New Mexico Farm, Ranch Museum
Opens 3000 Years Of Ag Exhibit
LAS CRUCES, N.M. (AP) It's the story of
generations of farming and ranching 3000 years'
worth.
The New Mexico Farm and Ranch Heritage Museum's first
main gallery permanent exhibit, ``Generations,''
officially opened Sunday after years of planning and hard
work.
``The exhibit is filled with a tremendous amount of
information presented in the form of imagery, artifacts,
audio and video excerpts, computer touchscreens and
interactive displays, all intended to get the visitor
involved with the exhibit,'' said Toni Laumbach, curator
of collections for the museum, which opened in May 1998.
Some of those pictured are famous; some are unknowns.
They all represent ``the long struggle New Mexicans
have always had making a living from the land,'' said Bob
Hart, the museum's curator of interpretation. ``Ranchers,
cowboys, sheepherders and goat ranchers, farmers, Pueblos
and Navajos, Spaniards and Hispanos, African-Americans,
Mormons, immigrants and homesteaders, all have an
important place in our still-emerging story.''
The displays begin with the state's first farmer
an Indian woman who started it 3000 years ago near
Bat Cave above the Plains of San Agustin in west-central
New Mexico.
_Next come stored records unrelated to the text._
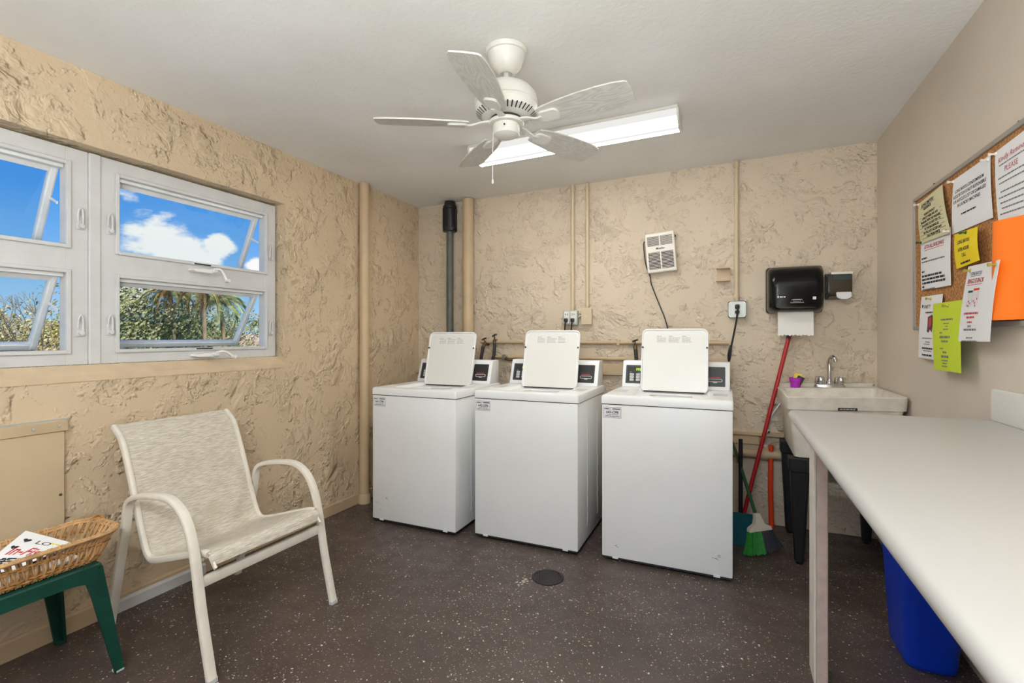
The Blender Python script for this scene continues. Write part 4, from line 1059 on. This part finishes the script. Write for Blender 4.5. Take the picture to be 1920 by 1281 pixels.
tube(bm, catmull([(-.033, -.020, -.235), (-.036, -.030, -.27), (-.041, -.034, -.315), (-.050, -.02, -.35), (-.056, -.02, -.32), (-.052, -.022, -.28), (-.040, -.022, -.24)], 5), .0052, 8); obj('cable', bm, M_DARK, pc, True)

# wall heater
ht = thing('wall_heater', 'small white wall heater with two louvred grilles, hung askew', 'heater', (-.444, YB-.001, 1.853)); ht.rotation_euler = (0, math.radians(-4.5), 0)
bm = BM(); box(bm, (-.102, -.048, -.142), (.102, 0, .142), .010, 3); hb = obj('heater_body', bm, M_HEATER, ht, True)
for z0, z1, n in ((.050, .118, 9), (-.118, .004, 12)):
    bm = BM(); box(bm, (-.086, -.0500, z0), (.086, -.0478, z1)); gr = obj('grille_back', bm, M_SLOT, hb)
    for k in range(n):
        zz = z0 + (k+.5)*(z1-z0)/n
        bm = BM(); box(bm, (-.086, -.0535, zz-.0015), (.086, -.0499, zz+.0015)); obj('slat', bm, M_HEATER, hb)
    bm = BM(); box(bm, (-.004, -.0545, z0), (.004, -.0495, z1)); obj('grille_bar', bm, M_HEATER, hb)
bm = BM(); text_into(bm, 'Mueller', .020, lambda a, b: Vector((a, -.0490, .022+b)), 'CENTER', shear=.2, bold=.0004); obj('lettering', bm, M_INK, hb)
bm = BM(); lathe(bm, [(0, .010), (.008, .008), (.009, 0)], (.102, -.02, .105), 12, 'x'); obj('control_knob', bm, M_DARK, ht, True)
bm = BM(); tube(bm, catmull([(-.104, -.02, .095), (-.116, -.018, .08), (-.118, -.014, .0), (-.112, -.012, -.08), (-.090, -.012, -.16), (-.086, -.012, -.215), (-.066, -.012, -.29), (-.030, -.012, -.41), (-.010, -.012, -.48), (.01, -.01, -.60)], 5), .0042, 8); obj('power_cable', bm, M_DARK, ht, True)

# beige bracket
bk2 = thing('wall_bracket', 'small beige channel bracket on the wall beside the thin conduit', 'bracket', (-.034, YB-.001, 1.672))
M_BRK = mat('beige_bracket', srgb(196, 172, 140), .4)
bm = BM(); box(bm, (-.040, -.006, -.046), (.044, 0, .046), .001, 1); obj('back_plate', bm, M_BRK, bk2)
for z in (-.046, .040):
    bm = BM(); box(bm, (-.044, -.060, z), (.044, -.006, z+.008), .001, 1); obj('flange', bm, M_BRK, bk2)

# paper towel dispenser
td = thing('towel_dispenser', 'glossy black paper towel dispenser on the back wall', 'towel dispenser', (.385, YB-.001, 1.552))
def td_ring(k, y, z0, z1): return None
bm = BM()
secs = []
for y, hw, zl, zh, r in ((0, .152, -.150, .140, .022), (-.060, .156, -.152, .146, .03), (-.12, .154, -.150, .140, .04), (-.17, .146, -.146, .118, .045), (-.198, .132, -.138, .080, .04), (-.206, .118, -.128, .03, .03)):
    secs.append([bm.verts.new((p, y + (.012*((q)/.15)**2 if y < -.1 else 0), (zl+zh)/2+q)) for p, q in rrect(2*hw, zh-zl, r, 5)])
for A, B in zip(secs, secs[1:]):
    for j in range(len(A)): bm.faces.new((A[j], A[(j+1) % len(A)], B[(j+1) % len(A)], B[j]))
bm.faces.new(secs[0][::-1]); bm.faces.new(secs[-1]); cov = obj('cover', bm, M_BLKGL, td, True)
bm = BM(); box(bm, (-.160, -.055, -.152), (.160, 0, .150), .02, 3); obj('back_plate', bm, mat('dark_brown_plastic', srgb(52, 46, 42), .4), td, True)
def TF(a, b): return Vector((a, -.2100+.012*(b/.15)**2*.6, b-.05))
bm = BM(); bm.faces.new([bm.verts.new(TF(a, b)) for a, b in ((-.106, -.012), (-.098, -.012), (-.098, .000), (-.106, .000))])
rnd = random.Random(8); bars_into(bm, -.094, -.062, -.010, .007, TF, rnd); obj('brand_print', bm, M_SHEET, cov)['kind'] = 'stuff'
bm = BM()
for k in range(4):
    a = PI/4+k*PI/2; cx, cy = .092+.006*math.cos(a), -.018+.006*math.sin(a)
    bm.faces.new([bm.verts.new(TF(cx+.0052*math.cos(t), cy+.0052*math.sin(t))) for t in [2*PI*i/10 for i in range(10)]])
obj('emblem', bm, M_SHEET, cov)['kind'] = 'stuff'
bm = BM(); ring = [TF(a, b)+Vector((0, -.002, 0)) for a, b in ((-.026, -.024), (.026, -.024), (.036, -.044), (-.036, -.044))]
sweep(bm, ring, circ(5, .0016), closed=True); ring = [TF(a, b)+Vector((0, -.002, 0)) for a, b in ((-.020, -.027), (.020, -.027), (.022, -.036), (-.022, -.036))]; sweep(bm, ring, circ(5, .0012), closed=True); obj('pull_handle', bm, M_BTN, cov, True)
bm = BM(); 
def tw(u, v):
    x = -.098+.196*u; tear = (.0035*math.sin(u*60)+.002*math.sin(u*23)) if v > .99 else 0
    return Vector((x, -.128-.012*v, -.140 - .155*v - tear))
sheet(bm, tw, 40, 6, .0008); obj('paper_towel', bm, M_TOWEL, td, True)
# soap dispenser
sd = thing('soap_dispenser', 'smoky brown soap dispenser with a white push bar', 'soap dispenser', (.628, YB-.001, 1.566))
bm = BM(); box(bm, (-.068, -.030, -.082), (.066, 0, .080), .006, 2); obj('back_plate', bm, mat('dark_brown_plastic', None), sd, True)
bm = BM(); prism(bm, [(-.03, -.082), (-.100, -.066), (-.108, -.040), (-.108, .066), (-.03, .072)], lambda a, b, s: Vector((-.062+.124*s, a, b))); bmesh.ops.bevel(bm, geom=list(bm.edges), offset=.006, segments=2, affect='EDGES'); obj('tank', bm, M_SMOKE, sd, True)
bm = BM(); box(bm, (-.040, -.1095, .030), (.060, -.1075, .062), .001, 1); obj('level_window', bm, M_SMOKET, sd)
bm = BM(); box(bm, (-.050, -.112, .066), (.064, -.002, .082), .004, 2); obj('lid', bm, M_HEATER, sd, True)
bm = BM(); prism(bm, [(-.024, -.044), (.056, -.044), (.056, -.074), (.036, -.088), (.002, -.088), (-.020, -.076)], lambda a, b, s: Vector((a, -.104-.018*s, b))); bmesh.ops.bevel(bm, geom=list(bm.edges), offset=.003, segments=2, affect='EDGES'); obj('push_bar', bm, M_SHEET, sd, True)

# water valves and hoses behind the washers
def valve(label, x, z, flip, hose):
    o = thing('hose_bib', label, 'valve', (x, YB, z))
    bm = BM(); tube(bm, [(0, 0, 0), (0, -.045, 0)], .012, 12); tube(bm, catmull([(0, -.035, .004), (0.006*flip, -.055, 0), (.012*flip, -.070, -.03)], 4), .013, 12); obj('body', bm, M_BRASS, o, True)
    bm = BM(); tube(bm, [(0, -.045, .01), (.008*flip, -.060, .040)], .005, 8); h_ = obj('stem', bm, M_BRASS, o, True)
    bm = BM(); sweep(bm, [(-.020+.008*flip, -.060, .036), (.008*flip, -.060, .046), (.020+.008*flip, -.060, .052)], rrect(.012, .012, .004, 2)); obj('handle', bm, M_DARK, h_, True)
    bm = BM(); tube(bm, catmull([(.012*flip, -.070, -.02), (.016*flip, -.075, -.06), (.02*flip+hose*.3, -.08, -.14), (hose, -.08, -.30)], 5), .013, 12); obj('hose', bm, M_DGREY, o, True)
valve('brass hose bib nearer the cream riser pipe', -1.845, 1.185, -1, -.02)
valve('brass hose bib further along from the cream riser pipe', -1.765, 1.215, 1, -.05)
valve('hose bib half hidden by the lid of the washer nearest the brooms', -.628, 1.175, 1, .0)
el = thing('pipe_elbow', 'chrome elbow with a short dark pipe beside the corner washer console', 'fitting', (-1.665, YB-.03, 1.085))
bm = BM(); lathe(bm, [(0, -.05), (.018, -.05), (.020, -.03), (.016, 0)], n=14, axis='y'); obj('elbow', bm, M_CHROME, el, True)
bm = BM(); tube(bm, catmull([(0, -.03, -.01), (.04, -.03, -.022), (.10, -.02, -.018)], 5), .012, 10); obj('short_pipe', bm, M_BRASS, el, True)
so = thing('supply_valve', 'small chrome supply valve under the laundry tub', 'valve', (.235, YB-.02, .63))
bm = BM(); lathe(bm, [(0, -.05), (.012, -.048), (.014, 0), (.014, .018)], n=12, axis='y'); obj('body', bm, M_CHROME, so, True)
bm = BM(); tube(bm, catmull([(0, -.04, .01), (.02, -.05, .10), (.07, -.04, .18), (.10, -.03, .20)], 6), .006, 8); obj('supply_tube', bm, M_STEEL, so, True)

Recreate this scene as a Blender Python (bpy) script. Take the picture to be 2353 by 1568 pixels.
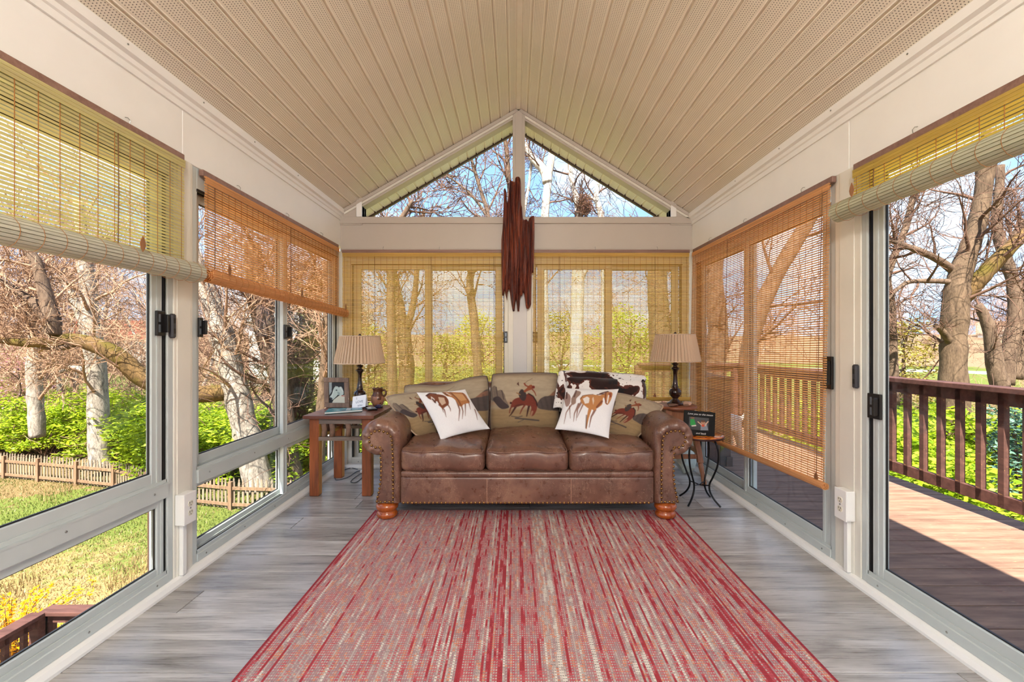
import bpy, bmesh, math, random
import numpy as np
from mathutils import Vector, Matrix

SC = bpy.context.scene
COL = SC.collection
for o in list(bpy.data.objects):
    bpy.data.objects.remove(o)
F, CX, CY, H = 1046.0, 1184.0, 789.0, 1.154      # focal length in pixels, vanishing point, eye height (m)

# ------------------------------------------------------------------ camera
cam_d = bpy.data.cameras.new('camera'); cam = bpy.data.objects.new('camera', cam_d); COL.objects.link(cam)
cam.location = (0, 0, H); cam.rotation_euler = (math.pi/2, 0, 0)
cam_d.sensor_width = 36; cam_d.lens = 36*F/2353
cam_d.shift_x = -(CX-1176.5)/2353; cam_d.shift_y = (CY-784)/2353
cam_d.clip_start = .03; cam_d.clip_end = 600
SC.camera = cam

# ------------------------------------------------------------------ sky, sun, exposure
SKY_STRENGTH = 0.85
SUN_STRENGTH = 8.0
EXPOSURE = 1.6
FILL_W = 74        # added fill light, shaped as a fan light kit behind the viewer
w = bpy.data.worlds.new('sky'); SC.world = w; w.use_nodes = True
nt = w.node_tree; nt.nodes.clear()
def wn(t): return nt.nodes.new(t)
tc = wn('ShaderNodeTexCoord'); sep = wn('ShaderNodeSeparateXYZ'); nt.links.new(tc.outputs['Generated'], sep.inputs[0])
ramp = wn('ShaderNodeValToRGB'); nt.links.new(sep.outputs['Z'], ramp.inputs[0])
e = ramp.color_ramp.elements
e[0].position = 0.0; e[0].color = (.30, .45, .72, 1)
e[1].position = .65; e[1].color = (.13, .29, .62, 1)
mp = wn('ShaderNodeMapping'); mp.inputs['Scale'].default_value = (1.6, 1.6, 3.4); mp.inputs['Location'].default_value = (.35, 0.1, .2)
nt.links.new(tc.outputs['Generated'], mp.inputs[0])
nz = wn('ShaderNodeTexNoise'); nz.inputs['Scale'].default_value = 1.7; nz.inputs['Detail'].default_value = 7; nz.inputs['Roughness'].default_value = .58
nt.links.new(mp.outputs[0], nz.inputs['Vector'])
cr = wn('ShaderNodeValToRGB'); cr.color_ramp.elements[0].position = .44; cr.color_ramp.elements[1].position = .66
nt.links.new(nz.outputs['Fac'], cr.inputs[0])
mx = wn('ShaderNodeMix'); mx.data_type = 'RGBA'; nt.links.new(cr.outputs[0], mx.inputs['Factor'])
nt.links.new(ramp.outputs[0], mx.inputs[6]); mx.inputs[7].default_value = (.68, .72, .76, 1)
bg = wn('ShaderNodeBackground'); bg.inputs['Strength'].default_value = SKY_STRENGTH
nt.links.new(mx.outputs[2], bg.inputs['Color'])
wo = wn('ShaderNodeOutputWorld'); nt.links.new(bg.outputs[0], wo.inputs['Surface'])
sun_d = bpy.data.lights.new('sun', 'SUN'); sun = bpy.data.objects.new('sun', sun_d); COL.objects.link(sun)
sun_d.energy = SUN_STRENGTH; sun_d.angle = .012; sun_d.color = (1, .93, .80)
sun.location = (-5, -14, 20)
sun.rotation_euler = Vector((-.21, -.72, 1.0)).to_track_quat('Z', 'Y').to_euler()
SC.view_settings.view_transform = 'Standard'; SC.view_settings.look = 'None'
SC.view_settings.exposure = EXPOSURE; SC.view_settings.gamma = 1
SC.view_settings.use_curve_mapping = False
SC.cycles.max_bounces = 10; SC.cycles.diffuse_bounces = 6; SC.cycles.transparent_max_bounces = 24
SC.cycles.sample_clamp_indirect = 6

# ------------------------------------------------------------------ helpers
def P(px, py, Y):
    """point of the place seen at photo pixel px,py at depth Y"""
    return Vector(((px-CX)/F*Y, Y, H-(py-CY)/F*Y))
def S(r, g, b):
    f = lambda c: ((c/255+.055)/1.055)**2.4 if c > 10.3 else c/255/12.92
    return (f(r), f(g), f(b))

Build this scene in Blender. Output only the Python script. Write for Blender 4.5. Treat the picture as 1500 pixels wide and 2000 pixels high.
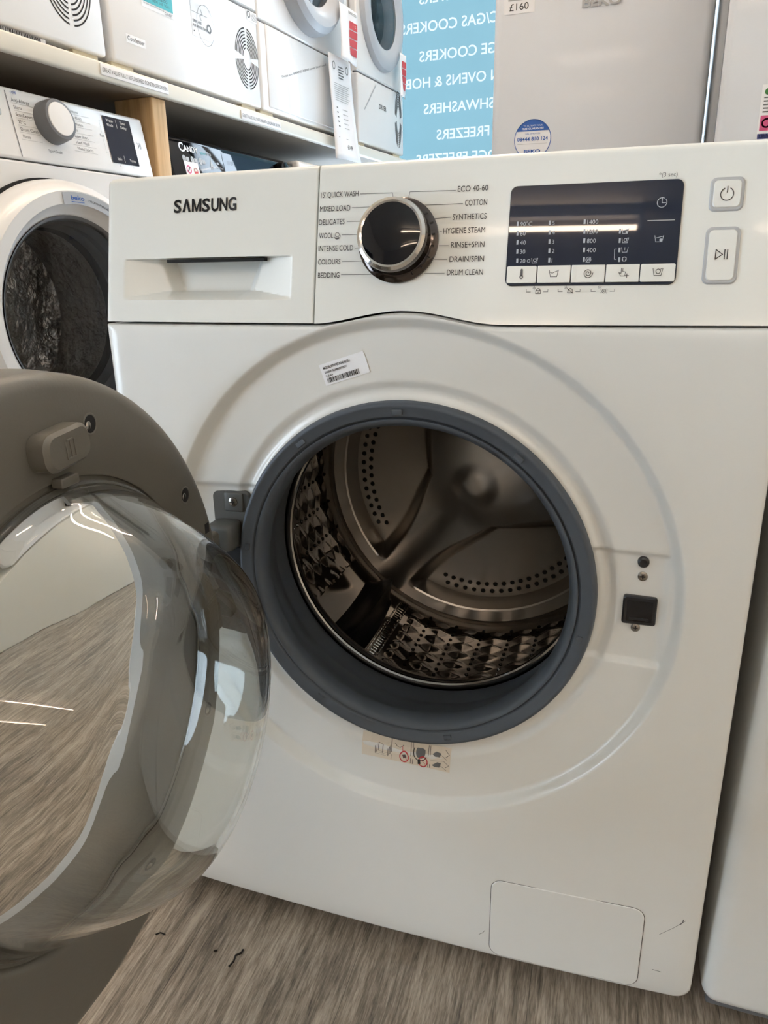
import bpy, bmesh, math, random
from mathutils import Vector, Matrix
random.seed(7)
PI = math.pi
for o in list(bpy.data.objects): bpy.data.objects.remove(o)
COL = bpy.context.scene.collection
SC = bpy.context.scene

# ---------------------------------------------------------------- camera
def make_camera():
    az, pit, roll, F = -0.3157, -0.3222, -0.0183, 1443.4
    f = Vector((math.sin(az)*math.cos(pit), math.cos(az)*math.cos(pit), math.sin(pit)))
    r = Vector((math.cos(az), -math.sin(az), 0)); u = r.cross(f)
    r2 = r*math.cos(roll)+u*math.sin(roll); u2 = -r*math.sin(roll)+u*math.cos(roll)
    cd = bpy.data.cameras.new('camera'); c = bpy.data.objects.new('camera', cd); COL.objects.link(c)
    cd.sensor_fit = 'VERTICAL'; cd.sensor_height = 36; cd.sensor_width = 27; cd.lens = F/2000*36
    cd.clip_start = 0.02
    m = Matrix((r2, u2, -f)).transposed().to_4x4(); m.translation = (0.1837, -0.62, 0.7713)
    c.matrix_world = m; SC.camera = c
make_camera()

# ---------------------------------------------------------------- world, exposure
w = bpy.data.worlds.new('sky'); SC.world = w; w.use_nodes = True
wn = w.node_tree.nodes; wl = w.node_tree.links
bg = wn['Background']; bg.inputs['Color'].default_value = (0.70, 0.85, 1.0, 1); bg.inputs['Strength'].default_value = 7.0
SC.view_settings.view_transform = 'Standard'; SC.view_settings.look = 'None'
SC.view_settings.gamma = 1; SC.view_settings.use_curve_mapping = False
SC.view_settings.exposure = 0.96
TUBE_STRENGTH = 30.0
SC.cycles.max_bounces = 14; SC.cycles.transmission_bounces = 14; SC.cycles.glossy_bounces = 6
SC.cycles.sample_clamp_indirect = 6
SC.cycles.use_denoising = True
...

Then the exhibit follows the development of
agriculture in New Mexico, person by person, along a
river of time.
Sixty-seven huge photographs cover the wall behind the
exhibit, testimony to ``the hardships and joys of
agricultural life in the territory and state,'' Hart
said.
The photographs were gathered from many collections of
institutions and private individuals throughout New
Mexico.
Visitors can get a flavor of farming from grinding
corn with a mano and metate, learning to use a rope and
saddle, listening to oral histories or watching movies
about the cowboy way of life or how American Indians used
rock mulch to increase crop yields.
The museum, with its bilingual displays, emphasizes
the multicultural character of New Mexico agriculture.
Indian, Spanish and Anglo farmers and ranchers learned
from each other, worked together, borrowing and blending
cross-cultural skills and sharing a dependence on the
land.
The museum is open from 9 a.m.-5 p.m. Tuesday through
Saturday and from noon-5 p.m. Sunday.